▸ **Data excerpts**:
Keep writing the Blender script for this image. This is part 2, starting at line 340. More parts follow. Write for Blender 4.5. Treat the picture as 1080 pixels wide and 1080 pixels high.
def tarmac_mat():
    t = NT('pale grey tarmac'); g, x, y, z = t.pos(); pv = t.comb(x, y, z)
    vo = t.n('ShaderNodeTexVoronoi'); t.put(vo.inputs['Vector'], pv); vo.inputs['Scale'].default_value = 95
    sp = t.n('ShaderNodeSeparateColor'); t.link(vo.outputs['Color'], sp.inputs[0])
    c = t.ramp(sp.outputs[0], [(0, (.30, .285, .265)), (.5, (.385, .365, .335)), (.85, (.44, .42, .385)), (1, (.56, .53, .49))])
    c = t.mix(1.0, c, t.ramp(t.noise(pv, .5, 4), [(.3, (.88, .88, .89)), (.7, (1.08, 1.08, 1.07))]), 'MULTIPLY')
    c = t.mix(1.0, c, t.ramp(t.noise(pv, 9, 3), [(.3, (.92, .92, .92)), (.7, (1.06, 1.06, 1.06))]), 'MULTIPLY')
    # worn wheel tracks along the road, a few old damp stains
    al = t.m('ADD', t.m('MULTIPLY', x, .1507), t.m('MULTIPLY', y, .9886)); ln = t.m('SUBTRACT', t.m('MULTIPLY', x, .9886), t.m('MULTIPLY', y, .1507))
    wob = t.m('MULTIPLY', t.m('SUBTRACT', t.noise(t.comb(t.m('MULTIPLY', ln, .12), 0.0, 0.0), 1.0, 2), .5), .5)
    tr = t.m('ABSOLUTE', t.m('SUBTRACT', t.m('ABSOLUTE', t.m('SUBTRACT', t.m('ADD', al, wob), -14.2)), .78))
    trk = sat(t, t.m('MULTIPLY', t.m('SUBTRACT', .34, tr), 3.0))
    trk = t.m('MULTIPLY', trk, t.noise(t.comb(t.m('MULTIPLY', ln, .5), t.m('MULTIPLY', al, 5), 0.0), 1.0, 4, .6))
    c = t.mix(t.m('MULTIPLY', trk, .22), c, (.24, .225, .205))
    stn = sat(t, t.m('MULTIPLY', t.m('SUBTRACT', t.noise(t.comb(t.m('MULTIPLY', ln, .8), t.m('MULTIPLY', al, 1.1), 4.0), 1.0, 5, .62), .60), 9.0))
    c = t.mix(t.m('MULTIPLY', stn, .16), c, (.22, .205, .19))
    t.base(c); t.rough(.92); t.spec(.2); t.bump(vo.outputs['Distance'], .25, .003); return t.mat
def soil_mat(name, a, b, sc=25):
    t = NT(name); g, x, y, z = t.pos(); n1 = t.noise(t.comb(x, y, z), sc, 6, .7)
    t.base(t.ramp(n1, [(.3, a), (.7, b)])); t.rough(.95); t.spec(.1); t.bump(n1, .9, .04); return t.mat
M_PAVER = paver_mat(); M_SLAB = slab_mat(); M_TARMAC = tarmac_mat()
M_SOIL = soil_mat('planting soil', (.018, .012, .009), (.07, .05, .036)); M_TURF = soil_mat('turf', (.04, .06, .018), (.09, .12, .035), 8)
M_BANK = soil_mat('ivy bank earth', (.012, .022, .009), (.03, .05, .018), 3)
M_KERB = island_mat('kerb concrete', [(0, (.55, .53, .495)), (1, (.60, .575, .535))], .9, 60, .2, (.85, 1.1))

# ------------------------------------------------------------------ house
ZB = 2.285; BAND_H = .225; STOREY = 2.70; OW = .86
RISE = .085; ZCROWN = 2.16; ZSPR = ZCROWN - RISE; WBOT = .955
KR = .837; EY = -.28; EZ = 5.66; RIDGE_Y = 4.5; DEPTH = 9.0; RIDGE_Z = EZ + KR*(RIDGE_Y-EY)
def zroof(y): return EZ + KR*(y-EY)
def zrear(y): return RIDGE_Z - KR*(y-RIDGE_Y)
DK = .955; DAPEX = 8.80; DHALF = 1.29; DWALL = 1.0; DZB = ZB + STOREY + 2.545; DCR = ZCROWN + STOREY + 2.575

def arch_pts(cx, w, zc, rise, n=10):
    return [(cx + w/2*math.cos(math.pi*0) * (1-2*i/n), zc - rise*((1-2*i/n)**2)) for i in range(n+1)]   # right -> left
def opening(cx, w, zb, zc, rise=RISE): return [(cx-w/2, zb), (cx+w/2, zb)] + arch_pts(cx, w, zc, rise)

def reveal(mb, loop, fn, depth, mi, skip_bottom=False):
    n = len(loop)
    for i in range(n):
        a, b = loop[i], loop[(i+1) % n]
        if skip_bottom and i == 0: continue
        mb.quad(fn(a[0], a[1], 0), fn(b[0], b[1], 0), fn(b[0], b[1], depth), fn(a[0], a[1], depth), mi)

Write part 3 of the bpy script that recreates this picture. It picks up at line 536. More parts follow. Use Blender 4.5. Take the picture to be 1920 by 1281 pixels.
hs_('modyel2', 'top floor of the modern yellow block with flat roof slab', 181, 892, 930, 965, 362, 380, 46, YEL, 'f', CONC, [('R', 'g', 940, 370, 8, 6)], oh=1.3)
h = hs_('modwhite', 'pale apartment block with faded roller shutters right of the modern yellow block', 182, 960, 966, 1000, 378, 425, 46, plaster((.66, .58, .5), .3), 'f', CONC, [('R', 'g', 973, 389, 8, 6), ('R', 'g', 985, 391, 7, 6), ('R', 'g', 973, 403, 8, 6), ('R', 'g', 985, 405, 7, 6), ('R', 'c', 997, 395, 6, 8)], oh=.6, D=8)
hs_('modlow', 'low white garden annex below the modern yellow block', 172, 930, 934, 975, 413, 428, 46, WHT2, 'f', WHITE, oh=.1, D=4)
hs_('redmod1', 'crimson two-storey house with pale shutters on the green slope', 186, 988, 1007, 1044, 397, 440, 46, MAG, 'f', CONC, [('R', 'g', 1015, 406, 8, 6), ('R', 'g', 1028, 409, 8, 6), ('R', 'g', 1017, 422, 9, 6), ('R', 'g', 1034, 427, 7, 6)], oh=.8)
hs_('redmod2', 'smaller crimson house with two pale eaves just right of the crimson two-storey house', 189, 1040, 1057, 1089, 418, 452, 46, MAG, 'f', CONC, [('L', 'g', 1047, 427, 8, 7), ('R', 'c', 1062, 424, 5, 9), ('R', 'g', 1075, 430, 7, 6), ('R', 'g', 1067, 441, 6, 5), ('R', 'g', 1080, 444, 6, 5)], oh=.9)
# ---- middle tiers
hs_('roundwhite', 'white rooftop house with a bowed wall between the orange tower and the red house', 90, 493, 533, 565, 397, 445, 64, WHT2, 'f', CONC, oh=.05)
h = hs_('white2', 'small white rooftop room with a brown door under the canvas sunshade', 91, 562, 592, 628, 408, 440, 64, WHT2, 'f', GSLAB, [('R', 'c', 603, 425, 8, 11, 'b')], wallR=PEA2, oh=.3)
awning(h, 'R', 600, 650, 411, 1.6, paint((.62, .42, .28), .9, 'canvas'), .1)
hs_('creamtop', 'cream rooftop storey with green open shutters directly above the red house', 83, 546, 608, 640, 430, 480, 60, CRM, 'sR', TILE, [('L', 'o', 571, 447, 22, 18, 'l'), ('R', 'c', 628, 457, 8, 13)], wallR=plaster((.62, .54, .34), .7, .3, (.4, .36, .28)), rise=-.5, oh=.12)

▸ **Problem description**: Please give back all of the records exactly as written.

▸ **Solution to the problem**:
Keep writing the Blender script for this image. This is part 2, starting at line 340. More parts follow. Write for Blender 4.5. Treat the picture as 1080 pixels wide and 1080 pixels high.
def tarmac_mat():
    t = NT('pale grey tarmac'); g, x, y, z = t.pos(); pv = t.comb(x, y, z)
    vo = t.n('ShaderNodeTexVoronoi'); t.put(vo.inputs['Vector'], pv); vo.inputs['Scale'].default_value = 95
    sp = t.n('ShaderNodeSeparateColor'); t.link(vo.outputs['Color'], sp.inputs[0])
    c = t.ramp(sp.outputs[0], [(0, (.30, .285, .265)), (.5, (.385, .365, .335)), (.85, (.44, .42, .385)), (1, (.56, .53, .49))])
    c = t.mix(1.0, c, t.ramp(t.noise(pv, .5, 4), [(.3, (.88, .88, .89)), (.7, (1.08, 1.08, 1.07))]), 'MULTIPLY')
    c = t.mix(1.0, c, t.ramp(t.noise(pv, 9, 3), [(.3, (.92, .92, .92)), (.7, (1.06, 1.06, 1.06))]), 'MULTIPLY')
    # worn wheel tracks along the road, a few old damp stains
    al = t.m('ADD', t.m('MULTIPLY', x, .1507), t.m('MULTIPLY', y, .9886)); ln = t.m('SUBTRACT', t.m('MULTIPLY', x, .9886), t.m('MULTIPLY', y, .1507))
    wob = t.m('MULTIPLY', t.m('SUBTRACT', t.noise(t.comb(t.m('MULTIPLY', ln, .12), 0.0, 0.0), 1.0, 2), .5), .5)
    tr = t.m('ABSOLUTE', t.m('SUBTRACT', t.m('ABSOLUTE', t.m('SUBTRACT', t.m('ADD', al, wob), -14.2)), .78))
    trk = sat(t, t.m('MULTIPLY', t.m('SUBTRACT', .34, tr), 3.0))
    trk = t.m('MULTIPLY', trk, t.noise(t.comb(t.m('MULTIPLY', ln, .5), t.m('MULTIPLY', al, 5), 0.0), 1.0, 4, .6))
    c = t.mix(t.m('MULTIPLY', trk, .22), c, (.24, .225, .205))
    stn = sat(t, t.m('MULTIPLY', t.m('SUBTRACT', t.noise(t.comb(t.m('MULTIPLY', ln, .8), t.m('MULTIPLY', al, 1.1), 4.0), 1.0, 5, .62), .60), 9.0))
    c = t.mix(t.m('MULTIPLY', stn, .16), c, (.22, .205, .19))
    t.base(c); t.rough(.92); t.spec(.2); t.bump(vo.outputs['Distance'], .25, .003); return t.mat
def soil_mat(name, a, b, sc=25):
    t = NT(name); g, x, y, z = t.pos(); n1 = t.noise(t.comb(x, y, z), sc, 6, .7)
    t.base(t.ramp(n1, [(.3, a), (.7, b)])); t.rough(.95); t.spec(.1); t.bump(n1, .9, .04); return t.mat
M_PAVER = paver_mat(); M_SLAB = slab_mat(); M_TARMAC = tarmac_mat()
M_SOIL = soil_mat('planting soil', (.018, .012, .009), (.07, .05, .036)); M_TURF = soil_mat('turf', (.04, .06, .018), (.09, .12, .035), 8)
M_BANK = soil_mat('ivy bank earth', (.012, .022, .009), (.03, .05, .018), 3)
M_KERB = island_mat('kerb concrete', [(0, (.55, .53, .495)), (1, (.60, .575, .535))], .9, 60, .2, (.85, 1.1))

# ------------------------------------------------------------------ house
ZB = 2.285; BAND_H = .225; STOREY = 2.70; OW = .86
RISE = .085; ZCROWN = 2.16; ZSPR = ZCROWN - RISE; WBOT = .955
KR = .837; EY = -.28; EZ = 5.66; RIDGE_Y = 4.5; DEPTH = 9.0; RIDGE_Z = EZ + KR*(RIDGE_Y-EY)
def zroof(y): return EZ + KR*(y-EY)
def zrear(y): return RIDGE_Z - KR*(y-RIDGE_Y)
DK = .955; DAPEX = 8.80; DHALF = 1.29; DWALL = 1.0; DZB = ZB + STOREY + 2.545; DCR = ZCROWN + STOREY + 2.575

def arch_pts(cx, w, zc, rise, n=10):
    return [(cx + w/2*math.cos(math.pi*0) * (1-2*i/n), zc - rise*((1-2*i/n)**2)) for i in range(n+1)]   # right -> left
def opening(cx, w, zb, zc, rise=RISE): return [(cx-w/2, zb), (cx+w/2, zb)] + arch_pts(cx, w, zc, rise)

def reveal(mb, loop, fn, depth, mi, skip_bottom=False):
    n = len(loop)
    for i in range(n):
        a, b = loop[i], loop[(i+1) % n]
        if skip_bottom and i == 0: continue
        mb.quad(fn(a[0], a[1], 0), fn(b[0], b[1], 0), fn(b[0], b[1], depth), fn(a[0], a[1], depth), mi)

Write part 3 of the bpy script that recreates this picture. It picks up at line 536. More parts follow. Use Blender 4.5. Take the picture to be 1920 by 1281 pixels.
hs_('modyel2', 'top floor of the modern yellow block with flat roof slab', 181, 892, 930, 965, 362, 380, 46, YEL, 'f', CONC, [('R', 'g', 940, 370, 8, 6)], oh=1.3)
h = hs_('modwhite', 'pale apartment block with faded roller shutters right of the modern yellow block', 182, 960, 966, 1000, 378, 425, 46, plaster((.66, .58, .5), .3), 'f', CONC, [('R', 'g', 973, 389, 8, 6), ('R', 'g', 985, 391, 7, 6), ('R', 'g', 973, 403, 8, 6), ('R', 'g', 985, 405, 7, 6), ('R', 'c', 997, 395, 6, 8)], oh=.6, D=8)
hs_('modlow', 'low white garden annex below the modern yellow block', 172, 930, 934, 975, 413, 428, 46, WHT2, 'f', WHITE, oh=.1, D=4)
hs_('redmod1', 'crimson two-storey house with pale shutters on the green slope', 186, 988, 1007, 1044, 397, 440, 46, MAG, 'f', CONC, [('R', 'g', 1015, 406, 8, 6), ('R', 'g', 1028, 409, 8, 6), ('R', 'g', 1017, 422, 9, 6), ('R', 'g', 1034, 427, 7, 6)], oh=.8)
hs_('redmod2', 'smaller crimson house with two pale eaves just right of the crimson two-storey house', 189, 1040, 1057, 1089, 418, 452, 46, MAG, 'f', CONC, [('L', 'g', 1047, 427, 8, 7), ('R', 'c', 1062, 424, 5, 9), ('R', 'g', 1075, 430, 7, 6), ('R', 'g', 1067, 441, 6, 5), ('R', 'g', 1080, 444, 6, 5)], oh=.9)
# ---- middle tiers
hs_('roundwhite', 'white rooftop house with a bowed wall between the orange tower and the red house', 90, 493, 533, 565, 397, 445, 64, WHT2, 'f', CONC, oh=.05)
h = hs_('white2', 'small white rooftop room with a brown door under the canvas sunshade', 91, 562, 592, 628, 408, 440, 64, WHT2, 'f', GSLAB, [('R', 'c', 603, 425, 8, 11, 'b')], wallR=PEA2, oh=.3)
awning(h, 'R', 600, 650, 411, 1.6, paint((.62, .42, .28), .9, 'canvas'), .1)
hs_('creamtop', 'cream rooftop storey with green open shutters directly above the red house', 83, 546, 608, 640, 430, 480, 60, CRM, 'sR', TILE, [('L', 'o', 571, 447, 22, 18, 'l'), ('R', 'c', 628, 457, 8, 13)], wallR=plaster((.62, .54, .34), .7, .3, (.4, .36, .28)), rise=-.5, oh=.12)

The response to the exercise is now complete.